日本大学工学部発の環境ベンチャー、e6s(エシックス、横浜市西区みなとみらい)が、排泄物の液体をろ過し、洗浄水としてリサイクルできる電源不要の循環トイレシステムを開発、現在実用化を進めている。災害時などの使用を想定。独自のろ過装置により、排泄物を「固形物」と「液体」に分離。液体をフィルターできれいにしていく。断水で水が使えなくなった際でも「自立型の水洗トイレ」として継続使用できるようになるという。

フィルター活用の自立型トイレ実用化

「トイレは命を支える社会基盤です」と高波正充社長。実用化する同システムは、装置内に二つのフィルターを構成。汚水をまず第1フィルターで固形物と液体に分離した後、固形物をフィルターで巻き取り、液体は第2フィルターに入りろ過。そこでアンモニアなどの悪臭や大腸菌が検出されないレベルに浄化し、タンクに戻す。そしてトイレの水洗時に再利用する仕組み。
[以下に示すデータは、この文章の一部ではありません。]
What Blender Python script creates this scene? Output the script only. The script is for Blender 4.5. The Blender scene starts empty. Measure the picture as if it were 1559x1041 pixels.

1日に50~100人の利用を想定した公共施設用と、家族5人を想定した家庭用の2タイプを開発中だ。約1週間程度使用でき、フィルターを交換すればその後も使えるという。

開発のきっかけは、共同開発パートナーである中野和典・日大工学部教授が東日本大震災時、住民たちの長期避難生活を目の当たりにしたこと。

「トイレが原因で起こる問題を解決したい」との思いから、トイレ循環システムの研究を始めたという。その研究成果を事業化するために2021年4月に同社が設立された。

「年々自然災害が増える中、1日でも早く完成させて世の中で使ってほしいです」(高波社長)と話しており、現在実証実験を進めている。

なお、技術シーズの社会実装化助成金「はまぎん財団Frontiers」にも採択された。